Car ce qui compte ce n'est pas Antinoë, ni son caractère. C'est la façon dont cet amour transporte Hadrien, et l'enthousiasme de l'empereur. Qu'importe l'objet de cet amour. Qu'importe s'il le mérite, ou en abuse, ou comment il y réagit. Seul compte le ressenti d'Hadrien.


Je disais comme dans "Alexis" du même auteur. Cette façon super originale, de traiter l'amour marche parce que ca permet d'éviter le pathos et la sentimentalité facile. Et dans "Alexis" ca permet en plus de donner un coté thriller à l'intrigue : quel est le secret inavouable qu'Alexis ne peut déclarer à sa femme? bon, comme "l'œuvre au noir". Mais je m'égare.

sources pour mémoire d'hadrien de yourcenar
Personne n'a le temps pour toutes ces sources


Passons à ma troisième remarque sur ce livre: il est antisémite. Je grossis sans doute le trait. Mais, même moi, qui ne suis pas particulièrement israëlophile (Dieudonné me fait rire) j'ai eu du mal dans les moments ou Hadrien relate sa campagne en Judé.

Le chapitre semble ne jamais finir sur le ressentiment d'Hadrien envers le fanatisme des juifs et leurs vices et la stupidité de leur religion. C'est tout aussi insupportable que les remarques déplacées de Houellebecq sur le fanatisme et la stupidité des musulmans. C'est peut être pire, parce que ce livre est écrit après guerre. Parce qu'aussi, selon la façon d'écrire de Yourcenar ca semble ne jamais finir. Elle fait mine de passer à un autre sujet puis elle revient sur le thème principale. C'est comme cela qu'elle écrit et ca donne l'impression de cerner un personnage quand le propos est la caractérisation. Là ça fait un discours à charge contre les juifs. Houellebecq dans sa musulmanophobie est plus subtil: Il met d'abord en scène un père tué par un musulman jaloux, puis 200 pages plus loin, une collègue violée par des arabes, et à la fin du livre la femme de la vie du narrateur tué par des terroristes musulmans. Résumé comme ça c'est bien lourdingue, mais sur 600 pages ca passe tout seul, et on est presque ému par tout les malheurs qui arrivent au narrateur par la faute des musulmans.

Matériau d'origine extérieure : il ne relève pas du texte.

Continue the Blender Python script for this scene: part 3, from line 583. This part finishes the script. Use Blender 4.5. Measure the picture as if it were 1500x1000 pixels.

Bref, je doute que Yourcenar soit antisémite. Je ne comprends donc pas trop pourquoi ce chapitre me choque à ce point. Surtout que quand je lis des personnages d'Ellroy qui sont fondamentalement raciste, antisémite, xénophobe et misogyne, je les trouve plutôt attachant.J'imagine que ce qui choque chez Houellebecq ou Yourcenar, c'est que rien d'autre dans le personnage qui exprime l'opinion anti-fanatique, ne semble jamais le choquer. Soudain, le personnage abhorre le fanatisme. Et comme par hasard, uniquement un seul type de fanatisme, et il est tout à coup super susceptible à ce sujet, alors qu'il se fout de tout le reste.Ca reste un livre qui se laisse lire. Je préfère tout de même "L'œuvre au noir " en roman historique et "Alexis" en roman gay.